What do a budget speech in Delhi and a new scheme in Rajasthan have in common? Both illustrate how shifting political winds can change the trajectory of India’s energy market – and touch the lives of ordinary citizens. In India’s federal structure, state-level governance plays a crucial role in energy policy. When new leaders or parties come to power, they often recalibrate priorities.
In recent weeks, two state-level developments caught my attention—not only for their ambition but for what they reveal about the deeper link between politics and energy planning in India. While reflecting on these changes, I found myself revisiting Kamini Gupta’s insightful observations on how state elections shape the renewable sector. Her perspective helped sharpen my own as I put these thoughts to paper, observing how shifts in governance quietly yet significantly steer the country’s energy direction.
The 2025–26 Delhi budget and Rajasthan’s rollout of 150 units of free electricity under the PM Surya Ghar Yojana may look like independent policy moves. But taken together, they reflect a broader pattern—state governments recalibrating energy strategy not just for infrastructure development or environmental optics but to address daily realities of power consumption and affordability. These decisions, born in the political corridors, often land directly in people’s living rooms, quite literally lighting up homes.
Delhi’s Budget: A Green Reset with Quiet Intent
The national capital’s budget this year was framed around sustainability. But instead of lofty declarations, it brought forward a measured, execution-focused roadmap. The plan to install 1,000 EV charging stations, equip 100 government buildings with rooftop solar, and allocate ₹100 crore for residential solar projects shows a clear shift in intent. No high-decibel drama—just a strategically placed move toward a greener, more energy-resilient city.
For Delhi’s citizens, these are not distant goals. A charging station nearby could be the reason someone finally switches to an electric scooter. A rooftop solar panel, subsidized and supported by the government, could cut monthly bills in half. When politics embraces climate action in a way that aligns with daily convenience and savings, it becomes more than a manifesto line—it becomes a utility upgrade.
But this green push is also strategic. Delhi’s plan to bring 2.3 lakh households under solar coverage over the next three years isn’t just about emissions—it’s about urban energy autonomy. With Discoms under pressure and demand rising, this move shifts some of the load to the rooftops. Politics may have sparked the change, but economics will likely sustain it.
Rajasthan’s Solar Swap: Free Power with a Catch
Meanwhile, Rajasthan introduced something that sounds populist on the surface—150 units of free electricity for households. But there’s a catch, and an intelligent one. The offer is available to those who opt into rooftop solar under the PM Surya Ghar Yojana. That means the state isn’t simply handing out free power; it’s encouraging people to generate their own.

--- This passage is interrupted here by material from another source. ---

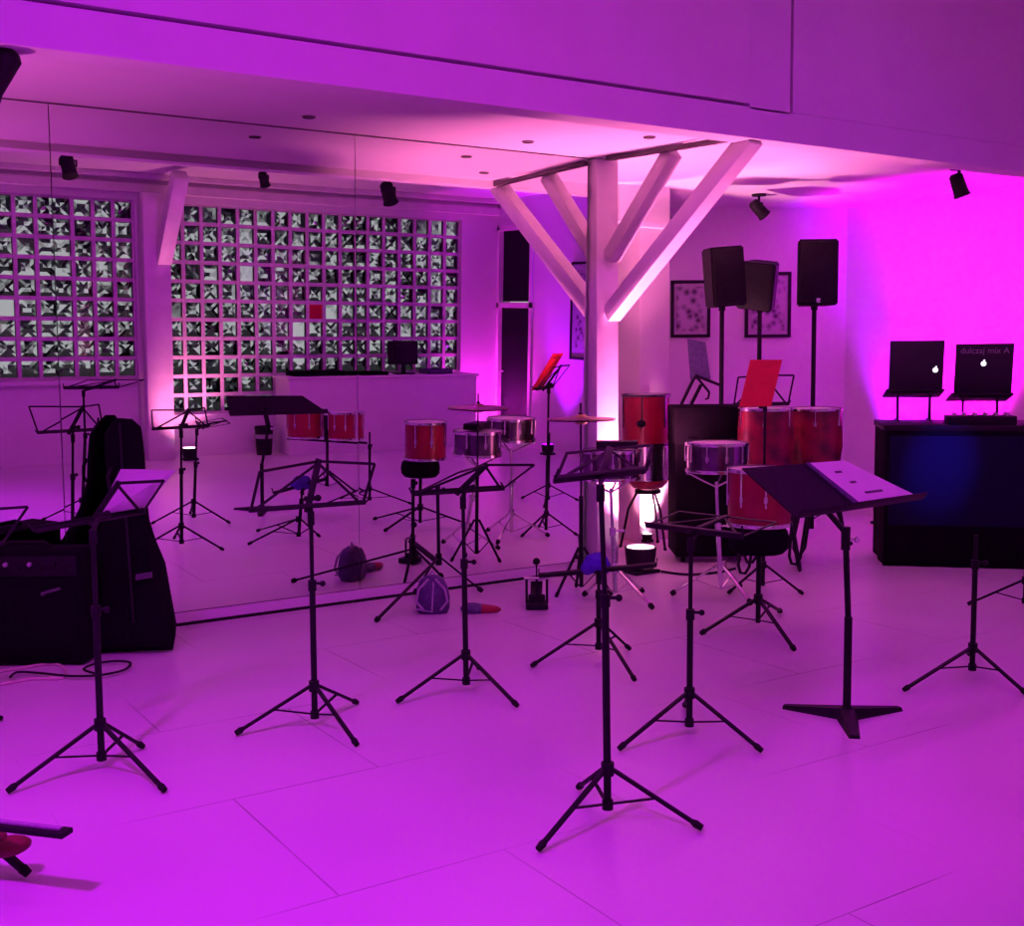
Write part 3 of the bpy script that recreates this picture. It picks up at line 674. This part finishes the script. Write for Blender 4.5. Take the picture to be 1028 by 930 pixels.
# stick lying on the skirting line
p0, p1 = onz(540, 578, .012), onz(572, 570, .012)
b = MB(); b.tube([p0, p0.lerp(p1, .1), p0.lerp(p1, .7), p1], [.012, .016, .015, .010], 10); tag(b.build('padded_mallet', 'rubber', loc=p0), 'dark padded mallet lying along the mirror skirting', 'mallet')
# backpack
bp_ = onz(434, 617, 0); bd = depth(bp_)
t = thing('backpack', 'small slate backpack with grey straps, on the floor by the mirror', 'backpack', bp_)
ax = (R_ - V((0, 0, R_.z))).normalized(); fy = V((-ax.y, ax.x, 0)); Z = V((0, 0, 1))
b = MB(); rows = []
for z, w, d_ in ((0, .085, .05), (.03, .098, .065), (.09, .10, .07), (.15, .09, .062), (.195, .07, .045), (.22, .035, .025)):
    rows.append([b.bm.verts.new(bp_ + Z*z + ax*(w*math.copysign(abs(math.cos(a))**.6, math.cos(a))) + fy*(.05 + d_*math.copysign(abs(math.sin(a))**.6, math.sin(a)))) for a in [2*math.pi*i/16 for i in range(16)]])
for a, c in zip(rows, rows[1:]): b.bridge(a, c)
b.bm.faces.new(rows[0][::-1]); b.bm.faces.new(rows[-1]); b.build('body', 'bagcloth', t)
for s in (-1, 1):
    b = MB(); b.tube([bp_ + Z*.205 + ax*.02*s + fy*.01, bp_ + Z*.15 + ax*.075*s - fy*.015, bp_ + Z*.08 + ax*.09*s - fy*.025, bp_ + Z*.03 + ax*.05*s - fy*.022], .008); b.build('strap', 'strap', t)
b = MB(); b.tube([bp_ + Z*.035 - ax*.09 - fy*.02, bp_ + Z*.02 - fy*.03, bp_ + Z*.19 + ax*.01 - fy*.0], .006); b.build('piping', 'strap', t)
b = MB(); b.tube([bp_ + Z*.215 - ax*.025 + fy*.05, bp_ + Z*.245 + fy*.05, bp_ + Z*.215 + ax*.025 + fy*.05], .006); b.build('grab_loop', 'strap', t)
# pouch with red end
pa, pe = onz(463, 611, .03), onz(503, 612, .018)
t = thing('pouch', 'small dark pouch with a red end, lying right of the backpack', 'pouch', onz(480, 615, 0))
mid_ = pa.lerp(pe, .5)
b = MB(); b.tube([pa - Z*.01, pa.lerp(pe, .08), pa.lerp(pe, .3), pa.lerp(pe, .5)], [.012, .032, .036, .030], 14); b.build('body', 'bagcloth', t)
b = MB(); b.tube([pa.lerp(pe, .5), pa.lerp(pe, .7), pa.lerp(pe, .92), pe], [.030, .026, .018, .006], 14); plab(b.build('red_end', 'red', t), 'red end')
# slim microphone stand behind the backpack
mb = onz(441, 596, .02); mb.z = 0
t = thing('microphone_stand', 'slim black tripod microphone stand behind the backpack', 'microphone stand', mb)
tripod(t, mb, [onz(378, 624, .012), mb + V((.26, -.08, 0)), mb + V((-.12, .10, 0))], .24, leg_r=.008, strut=False, foot=.017)
b = MB(); b.cyl(mb + V((0, 0, .2)), mb + V((0, 0, .66)), .011); b.build('tube', 'black', t)
b = MB(); b.cyl(mb + V((0, 0, .2)), mb + V((0, 0, .27)), .02); b.build('hub', 'black', t)
b = MB(); b.cyl(mb + V((0, 0, .64)), mb + V((0, 0, .70)), .016); b.ball(mb + V((.03, -.02, .67)), .014); b.build('clamp', 'black', t)

# ================================================================== BACK RIGHT: CASE, SPEAKERS, PICTURES
d7 = 8.4; fc = at_floor(711, d7)
t = thing('flight_case', 'tall black flight case behind the chrome-rimmed snare drum', 'flight case', fc)
fxv = (FW - V((0, 0, FW.z))).normalized(); rx = V((fxv.y, -fxv.x, 0)); ZA = (rx, fxv, Z)
h7 = zat(407, 711, d7)
b = MB(); b.box(fc + Z*(h7*.38+.03), (.52, .42, h7*.76-.03), ZA, .012); b.build('body', 'cloth', t)
b = MB(); b.box(fc + Z*(h7*.88), (.53, .43, h7*.24), ZA, .012); b.build('lid', 'cloth', t)
for s in (-1, 1):
    b = MB(); b.box(fc + rx*.15*s - fxv*.215 + Z*h7*.765, (.06, .012, .08), ZA, .004); b.build('latch', 'blackp', t)
    for q in (-1, 1):
        w = fc + rx*.2*s + fxv*.15*q; b = MB(); b.cyl(w - rx*.012 + Z*.028, w + rx*.012 + Z*.028, .028); b.build('wheel', 'rubber', t)
# tablet on folding arm on the case
d8 = d7 - .05
t = thing('tablet_holder', 'tilted tablet on a folding arm standing on the flight case', 'tablet stand', V((ond(695, 405, d8).x, ond(695, 405, d8).y, h7)))
Q = [ond(693, 381, d8), ond(713, 381, d8), ond(708, 344, d8+.08), ond(690, 341, d8+.08)]
b = MB(); b.slab(Q[::-1], .012); b.build('tablet', 'bagcloth', t, smooth=False)
b = MB()
for a, c, r in (((684, 406), (698, 377), .010), ((694, 406), (704, 386), .010), ((698, 377), (712, 394), .012)): b.bar(ond(*a, d8-.02), ond(*c, d8), .03, .014, bev=.003)
b.build('arm', 'black', t)
b = MB(); b.bar(ond(698, 377, d8-.01), ond(726, 388, d8), .03, .02, bev=.003); b.build('shelf_bar', 'blackp', t)
b = MB(); b.tube([ond(712, 394, d8), ond(711, 400, d8), ond(708, 401, d8)], .008); b.build('clamp_hook', 'black', t)
# loudspeakers on poles
def speaker(label, slabel, x, ytop, ybot, wpx, dep, yaw, roll, led=None, tilt=0.):
    c = ond(x, (ytop+ybot)/2, dep); h = (ybot-ytop)/F_PX*dep; w = wpx/F_PX*dep
    fl = V((c.x, c.y, 0)); s = thing('speaker_stand', slabel, 'speaker stand', fl)
    zb_ = c.z - h/2
    b = MB(); b.cyl(fl + Z*.12, fl + Z*.9, .022); b.build('lower_tube', 'black', s)
    b = MB(); b.cyl(fl + Z*.88, V((c.x, c.y, zb_-.005)), .018); b.build('upper_tube', 'black', s)
    b = MB(); b.cyl(fl + Z*.86, fl + Z*.93, .032); b.cyl(fl + Z*.9, fl + Z*.9 + V((.05, -.04, 0)), .008); b.ball(fl + Z*.9 + V((.055, -.045, 0)), .016); b.build('clamp_knob', 'black', s)
    for i in range(3):
        a = 2.094*i + x; o = V((math.cos(a), math.sin(a), 0))
        b = MB(); b.bar(fl + Z*.62 + o*.03, fl + o*.30 + Z*.015, .025, .014, bev=.003); lg = b.build('leg', 'black', s)
        b = MB(); b.ball(fl + o*.30 + Z*.016, .016); b.build('rubber_foot', 'rubber', lg)
        b = MB(); b.bar(fl + Z*.2 + o*.02, fl + o*.17 + Z*.3, .016, .008); b.build('strut', 'black', s)
    t = thing('loudspeaker', label, 'loudspeaker', V((c.x, c.y, zb_)))
    f0 = -(FW - Z*FW.z).normalized(); f = Matrix.Rotation(yaw, 3, 'Z') @ f0; X = V((-f.y, f.x, 0)); X = X if X.dot(R_) > 0 else -X
    ZZ = (Z*math.cos(roll) + X*math.sin(roll)); X = (X*math.cos(roll) - Z*math.sin(roll))
    if tilt: f = (f - Z*tilt).normalized(); ZZ = X.cross(-f).normalized() if X.cross(-f).z > 0 else -X.cross(-f).normalized()
    dp = w*.85; cc_ = V((c.x, c.y, c.z)) 
    b = MB(); vs = []
    for sgn, ww in ((1, w/2), (-1, w*.36)):
        ctr = cc_ + f*(dp/2*sgn)
        vs.append([b.bm.verts.new(ctr + X*ww*sx + ZZ*h/2*sz) for sx, sz in ((-1, -1), (1, -1), (1, 1), (-1, 1))])
    b.bridge(vs[0], vs[1]); b.bm.faces.new(vs[0]); b.bm.faces.new(vs[1])
    bmesh.ops.bevel(b.bm, geom=b.bm.edges[:], offset=.012, segments=2, affect='EDGES'); b.build('cabinet', 'blackp', t)
    b = MB(); b.box(cc_ + f*(dp/2+.004), (w*.88, .012, h*.92), (X, f, ZZ), .004); b.build('grille', 'black', t)
    b = MB(); b.bar(cc_ - f*dp*.2 + ZZ*(h/2-.005) - X*.06, cc_ - f*dp*.2 + ZZ*(h/2-.005) + X*.06, .03, .02, bev=.004); b.build('top_handle', 'black', t)
    b = MB(); b.cyl(V((c.x, c.y, zb_-.03)), V((c.x, c.y, zb_+.01)), .026); b.build('pole_socket', 'black', t)
    if led:
        b = MB(); b.box(cc_ + f*(dp/2+.012) - ZZ*(h/2-.035), (.03, .006, .035), (X, f, ZZ), .003); plab(b.build('badge', 'chrome', t), 'bright badge')
speaker('leftmost black loudspeaker on a pole, turned to the left', 'black pole stand under the leftmost loudspeaker', 725, 249, 308, 37, 8.98, .28, rad(-5))
speaker('middle black loudspeaker on a pole, tilted and partly behind the leftmost one', 'black pole stand under the middle loudspeaker', 763, 263, 310, 37, 9.4, -.5, rad(8), tilt=.15)
speaker('rightmost black loudspeaker on a pole, upright before the violet wall', 'black pole stand under the rightmost loudspeaker', 818, 242, 307, 40, 8.9, -.05, 0, led=True)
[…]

The promise: install a 1 kW rooftop solar system, tap into central subsidies, and in return, get 150 units monthly without cost. For many families, especially in semi-urban and rural belts, this covers their entire electricity usage. The government benefits too—less grid burden, cleaner supply, and a community of solar-powered citizens.

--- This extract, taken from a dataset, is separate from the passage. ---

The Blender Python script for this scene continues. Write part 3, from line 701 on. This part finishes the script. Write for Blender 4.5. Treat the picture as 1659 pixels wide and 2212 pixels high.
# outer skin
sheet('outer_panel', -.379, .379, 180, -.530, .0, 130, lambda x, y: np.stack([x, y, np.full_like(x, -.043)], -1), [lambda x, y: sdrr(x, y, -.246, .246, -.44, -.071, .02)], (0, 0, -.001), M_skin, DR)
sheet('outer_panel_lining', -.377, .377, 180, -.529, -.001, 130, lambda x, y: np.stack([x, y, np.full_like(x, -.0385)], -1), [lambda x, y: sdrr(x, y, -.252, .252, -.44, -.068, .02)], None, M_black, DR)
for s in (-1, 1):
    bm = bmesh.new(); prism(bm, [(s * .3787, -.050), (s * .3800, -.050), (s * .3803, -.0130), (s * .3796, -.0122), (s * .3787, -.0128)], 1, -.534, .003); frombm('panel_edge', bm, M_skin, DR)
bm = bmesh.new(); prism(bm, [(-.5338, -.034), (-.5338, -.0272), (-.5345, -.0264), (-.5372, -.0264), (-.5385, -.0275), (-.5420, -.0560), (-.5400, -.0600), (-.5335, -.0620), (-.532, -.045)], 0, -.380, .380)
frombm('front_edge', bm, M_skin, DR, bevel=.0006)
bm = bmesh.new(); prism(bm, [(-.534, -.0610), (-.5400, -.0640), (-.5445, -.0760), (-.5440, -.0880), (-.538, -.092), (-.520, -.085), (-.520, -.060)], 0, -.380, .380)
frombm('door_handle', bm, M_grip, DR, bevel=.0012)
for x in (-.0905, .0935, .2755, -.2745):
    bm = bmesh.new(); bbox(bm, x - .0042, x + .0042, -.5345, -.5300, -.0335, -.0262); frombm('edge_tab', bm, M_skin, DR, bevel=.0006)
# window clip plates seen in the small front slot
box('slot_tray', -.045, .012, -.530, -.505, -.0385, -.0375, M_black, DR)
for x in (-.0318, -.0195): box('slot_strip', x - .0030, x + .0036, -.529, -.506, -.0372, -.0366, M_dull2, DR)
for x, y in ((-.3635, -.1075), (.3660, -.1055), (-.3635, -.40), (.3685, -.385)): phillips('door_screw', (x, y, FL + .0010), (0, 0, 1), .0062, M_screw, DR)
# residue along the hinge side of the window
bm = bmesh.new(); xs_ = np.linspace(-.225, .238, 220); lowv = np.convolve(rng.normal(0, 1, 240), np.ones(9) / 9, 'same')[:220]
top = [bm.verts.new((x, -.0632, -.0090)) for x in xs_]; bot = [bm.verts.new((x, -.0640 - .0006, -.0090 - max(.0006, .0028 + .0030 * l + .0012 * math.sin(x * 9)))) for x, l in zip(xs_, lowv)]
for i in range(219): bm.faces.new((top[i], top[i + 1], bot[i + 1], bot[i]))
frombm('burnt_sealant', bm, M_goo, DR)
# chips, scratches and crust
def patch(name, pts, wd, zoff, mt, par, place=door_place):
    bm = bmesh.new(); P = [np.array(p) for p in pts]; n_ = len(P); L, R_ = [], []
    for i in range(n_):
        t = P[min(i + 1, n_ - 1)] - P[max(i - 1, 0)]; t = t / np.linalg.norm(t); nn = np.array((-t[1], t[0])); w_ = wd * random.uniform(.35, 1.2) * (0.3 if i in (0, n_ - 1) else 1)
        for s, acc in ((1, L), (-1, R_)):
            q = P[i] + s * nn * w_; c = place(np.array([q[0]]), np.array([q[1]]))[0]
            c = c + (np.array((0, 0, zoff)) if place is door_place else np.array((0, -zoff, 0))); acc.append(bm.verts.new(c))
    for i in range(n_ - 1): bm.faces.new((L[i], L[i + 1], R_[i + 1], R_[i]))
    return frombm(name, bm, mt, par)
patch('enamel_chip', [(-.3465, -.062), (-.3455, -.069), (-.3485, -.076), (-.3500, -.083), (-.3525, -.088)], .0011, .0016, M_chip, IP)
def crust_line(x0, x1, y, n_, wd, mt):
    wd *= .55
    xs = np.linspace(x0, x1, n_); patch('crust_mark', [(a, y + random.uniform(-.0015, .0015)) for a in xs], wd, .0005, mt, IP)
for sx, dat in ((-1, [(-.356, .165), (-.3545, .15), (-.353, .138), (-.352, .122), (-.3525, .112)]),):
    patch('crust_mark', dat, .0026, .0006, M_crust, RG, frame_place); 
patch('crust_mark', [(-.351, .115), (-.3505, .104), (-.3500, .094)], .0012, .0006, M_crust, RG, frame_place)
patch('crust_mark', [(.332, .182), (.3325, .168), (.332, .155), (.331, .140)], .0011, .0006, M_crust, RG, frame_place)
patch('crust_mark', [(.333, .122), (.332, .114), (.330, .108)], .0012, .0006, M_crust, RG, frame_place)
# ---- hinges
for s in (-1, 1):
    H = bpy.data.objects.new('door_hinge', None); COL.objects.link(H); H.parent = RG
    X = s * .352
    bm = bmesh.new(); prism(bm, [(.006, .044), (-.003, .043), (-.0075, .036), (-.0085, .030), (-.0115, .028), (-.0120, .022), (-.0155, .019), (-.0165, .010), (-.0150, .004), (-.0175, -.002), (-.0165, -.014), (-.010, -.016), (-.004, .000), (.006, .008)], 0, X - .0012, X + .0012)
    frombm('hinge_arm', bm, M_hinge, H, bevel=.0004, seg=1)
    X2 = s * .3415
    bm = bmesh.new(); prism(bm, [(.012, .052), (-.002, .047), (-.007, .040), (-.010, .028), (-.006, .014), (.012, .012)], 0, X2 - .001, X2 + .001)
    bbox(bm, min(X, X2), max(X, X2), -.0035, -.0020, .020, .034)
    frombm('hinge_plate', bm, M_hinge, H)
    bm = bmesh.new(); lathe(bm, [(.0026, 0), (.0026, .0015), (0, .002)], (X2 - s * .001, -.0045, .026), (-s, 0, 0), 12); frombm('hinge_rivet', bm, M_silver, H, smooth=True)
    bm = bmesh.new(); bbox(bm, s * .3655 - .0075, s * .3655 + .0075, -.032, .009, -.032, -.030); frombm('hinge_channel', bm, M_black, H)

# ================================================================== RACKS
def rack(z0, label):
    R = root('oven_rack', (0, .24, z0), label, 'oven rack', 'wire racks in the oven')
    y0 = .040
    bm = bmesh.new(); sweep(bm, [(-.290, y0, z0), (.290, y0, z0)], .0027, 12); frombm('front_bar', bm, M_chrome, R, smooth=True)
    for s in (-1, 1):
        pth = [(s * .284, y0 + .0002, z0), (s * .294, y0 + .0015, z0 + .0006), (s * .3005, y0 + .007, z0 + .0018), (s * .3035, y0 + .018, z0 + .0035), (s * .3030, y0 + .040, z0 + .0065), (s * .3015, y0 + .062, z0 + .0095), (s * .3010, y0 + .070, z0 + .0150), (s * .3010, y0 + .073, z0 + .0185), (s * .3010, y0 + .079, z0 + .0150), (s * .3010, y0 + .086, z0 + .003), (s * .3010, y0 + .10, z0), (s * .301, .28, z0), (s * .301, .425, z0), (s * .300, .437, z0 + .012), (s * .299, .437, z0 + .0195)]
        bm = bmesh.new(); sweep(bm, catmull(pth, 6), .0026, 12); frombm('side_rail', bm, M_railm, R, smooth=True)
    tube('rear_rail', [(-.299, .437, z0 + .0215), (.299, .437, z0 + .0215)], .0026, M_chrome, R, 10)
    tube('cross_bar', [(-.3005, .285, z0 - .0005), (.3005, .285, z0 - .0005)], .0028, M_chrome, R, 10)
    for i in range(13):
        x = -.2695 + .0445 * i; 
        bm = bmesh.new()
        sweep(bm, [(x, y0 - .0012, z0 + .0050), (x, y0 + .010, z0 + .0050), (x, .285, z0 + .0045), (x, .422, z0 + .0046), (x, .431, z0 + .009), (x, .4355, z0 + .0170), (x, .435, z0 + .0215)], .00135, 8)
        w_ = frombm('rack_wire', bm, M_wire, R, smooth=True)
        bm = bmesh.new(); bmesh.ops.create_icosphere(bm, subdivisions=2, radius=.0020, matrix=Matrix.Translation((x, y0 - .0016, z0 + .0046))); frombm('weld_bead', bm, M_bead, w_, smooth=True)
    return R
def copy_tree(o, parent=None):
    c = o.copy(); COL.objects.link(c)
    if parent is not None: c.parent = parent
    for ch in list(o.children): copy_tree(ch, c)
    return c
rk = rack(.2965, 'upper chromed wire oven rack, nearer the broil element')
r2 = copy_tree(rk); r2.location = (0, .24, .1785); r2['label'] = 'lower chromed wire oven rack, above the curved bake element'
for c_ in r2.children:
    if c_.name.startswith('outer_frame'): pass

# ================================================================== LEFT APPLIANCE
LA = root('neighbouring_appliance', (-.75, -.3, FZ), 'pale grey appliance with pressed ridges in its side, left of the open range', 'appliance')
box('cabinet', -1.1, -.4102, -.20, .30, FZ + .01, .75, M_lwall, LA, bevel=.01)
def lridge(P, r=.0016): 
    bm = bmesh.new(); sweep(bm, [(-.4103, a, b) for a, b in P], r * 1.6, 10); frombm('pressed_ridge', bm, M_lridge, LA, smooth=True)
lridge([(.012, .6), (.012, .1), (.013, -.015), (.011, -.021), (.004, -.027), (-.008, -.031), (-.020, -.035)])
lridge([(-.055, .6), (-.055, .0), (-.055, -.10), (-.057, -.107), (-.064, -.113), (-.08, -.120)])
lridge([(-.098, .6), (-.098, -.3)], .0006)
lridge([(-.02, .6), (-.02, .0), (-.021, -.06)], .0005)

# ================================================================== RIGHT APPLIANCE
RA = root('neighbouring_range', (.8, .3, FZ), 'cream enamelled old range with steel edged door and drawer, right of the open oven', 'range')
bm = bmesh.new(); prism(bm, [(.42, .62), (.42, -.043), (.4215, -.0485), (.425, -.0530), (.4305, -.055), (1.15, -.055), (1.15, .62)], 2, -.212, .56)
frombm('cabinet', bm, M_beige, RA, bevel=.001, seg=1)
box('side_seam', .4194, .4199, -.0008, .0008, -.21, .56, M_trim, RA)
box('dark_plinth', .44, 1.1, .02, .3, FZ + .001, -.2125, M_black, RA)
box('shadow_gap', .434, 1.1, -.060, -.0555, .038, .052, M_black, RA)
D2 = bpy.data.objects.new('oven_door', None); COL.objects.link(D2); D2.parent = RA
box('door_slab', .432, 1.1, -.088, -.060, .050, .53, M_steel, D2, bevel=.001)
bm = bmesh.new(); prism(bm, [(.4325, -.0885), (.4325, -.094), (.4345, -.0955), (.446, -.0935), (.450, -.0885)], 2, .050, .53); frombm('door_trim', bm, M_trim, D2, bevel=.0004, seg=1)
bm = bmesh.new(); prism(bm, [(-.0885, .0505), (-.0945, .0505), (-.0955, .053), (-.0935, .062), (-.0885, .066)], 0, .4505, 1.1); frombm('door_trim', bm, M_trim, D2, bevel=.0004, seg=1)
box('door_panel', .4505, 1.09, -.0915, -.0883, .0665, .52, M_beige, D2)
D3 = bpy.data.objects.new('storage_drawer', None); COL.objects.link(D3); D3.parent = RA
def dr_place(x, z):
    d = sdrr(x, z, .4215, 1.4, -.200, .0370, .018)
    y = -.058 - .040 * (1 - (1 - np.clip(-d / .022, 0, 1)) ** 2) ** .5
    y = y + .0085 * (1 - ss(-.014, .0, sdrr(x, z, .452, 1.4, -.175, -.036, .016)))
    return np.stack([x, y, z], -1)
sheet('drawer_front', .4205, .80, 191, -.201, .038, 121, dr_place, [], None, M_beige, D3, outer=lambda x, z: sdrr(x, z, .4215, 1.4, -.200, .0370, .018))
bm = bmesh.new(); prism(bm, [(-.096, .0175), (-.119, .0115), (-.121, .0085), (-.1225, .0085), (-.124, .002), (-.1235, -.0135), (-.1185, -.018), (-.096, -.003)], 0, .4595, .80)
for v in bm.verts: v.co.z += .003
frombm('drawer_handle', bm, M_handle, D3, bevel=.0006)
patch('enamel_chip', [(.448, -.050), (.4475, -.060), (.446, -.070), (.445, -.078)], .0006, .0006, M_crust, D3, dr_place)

What Rajasthan has done here is reframe the idea of subsidy. It’s no longer a cost borne by the state—it becomes a co-investment in decentralized power. It’s a quiet shift, but one that transforms the citizen from a passive consumer to a proactive participant. That, in essence, is policy done right.
Beyond Headlines: Where Policy Meets Everyday Life
These aren’t one-off events. They’re signs of a deeper change in how Indian states are approaching energy. Political transitions are no longer just about which party takes office—they are about which energy priorities rise to the top.
Delhi’s green turn is about building infrastructure to support long-term change. Rajasthan’s free unit scheme is about catalyzing immediate household adoption. Both touch the same nerve: energy access, affordability, and sustainability—not as abstract policy points but as lived realities.
There’s also something subtle but powerful at play here. Neither government has positioned these initiatives as climate crusades. They’re framed in terms of savings, stability, and service delivery. And perhaps that’s why they’re working. When energy policy blends with daily utility, when savings come bundled with sustainability, change feels less like an obligation and more like an upgrade.
Political cycles will keep turning. Parties will change. Budgets will shift. But when these shifts result in solar panels on rooftops and more charging points in neighborhoods, then politics stops being distant. It becomes power—literal power—that hums through fans, cools our rooms, and lights up our nights.
And that’s when you realize the energy market isn’t just shaped in ministries and boardrooms. It’s shaped every time a government rewrites a subsidy, rethinks a budget, or simply decides that a rooftop should be more than just a slab of cement.